マキは自分が誰かの代わり、という事を受け止めているような少年。
不思議な事に、それでも誰でもいいわけではない。ここからマキの不思議な存在感が増してくる。
「感情回路」と一緒に読むべし。
それぞれのお話が、『感情回路』、『スリークオーター』と繋がっていますので
こちらの作品を読む前に、前述の2作品を読まれたほうが良いかもしれません。
山下15歳の初恋や、『スリークオーター』の深沢×山下の後日談、
『感情回路』のレニ×マキの後日談などが収録されています。
このシリーズは、ひととおり落ち着くべきところに落ち着いたかな…という印象。
山下もマキも良かったねーと、感慨深い気持ちになりました。
マキを追いかけるレニの後ろ姿に、希望を見出した山下。
『友情だろうと恋だろうと、同じ感情を他の奴に持つな。』と山下に言い切った深沢。
この2つのシーンは、胸にぐっときました。
やまがたさとみ先生、やっぱりイイです。
先に感情回路読んだ方が、という時系列ではありますが、向こうに書き下ろしでレニ×マキの出会い編があり、どっちかというとそれはこっちのフェイクファーを読んだ後の方が感慨深い気がします。
やまがたさんは、ステディーいるけど体は違う人と繋がってるとか、好きなのに体だけのふりをしているr、という設定が多い。

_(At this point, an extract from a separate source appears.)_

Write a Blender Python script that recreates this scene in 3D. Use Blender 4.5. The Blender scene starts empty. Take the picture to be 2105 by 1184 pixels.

レニ×マキも、体だけの感じ。レニは、初恋が実らず傷心の山下を連れ込み、優しく体を開く役。しかし、同居しているマキとは、何度か体を重ねているくせに、マキがいるにも関わらず、山下と家でしたりする。
しかし、ある日山下を連れて帰ったら、マキは出て行ったあとで、それを見たレニは後を追う。
つまり、好きっていうつもりになったってことで、それを見た山下も、男同士の恋愛に希望を持つ。
一方、山下の初恋(同級生)も描かれるが、今になって北海道から便りが来て、それに嫉妬する深沢。
こちらもちゃんと恋愛になったようでよかったね。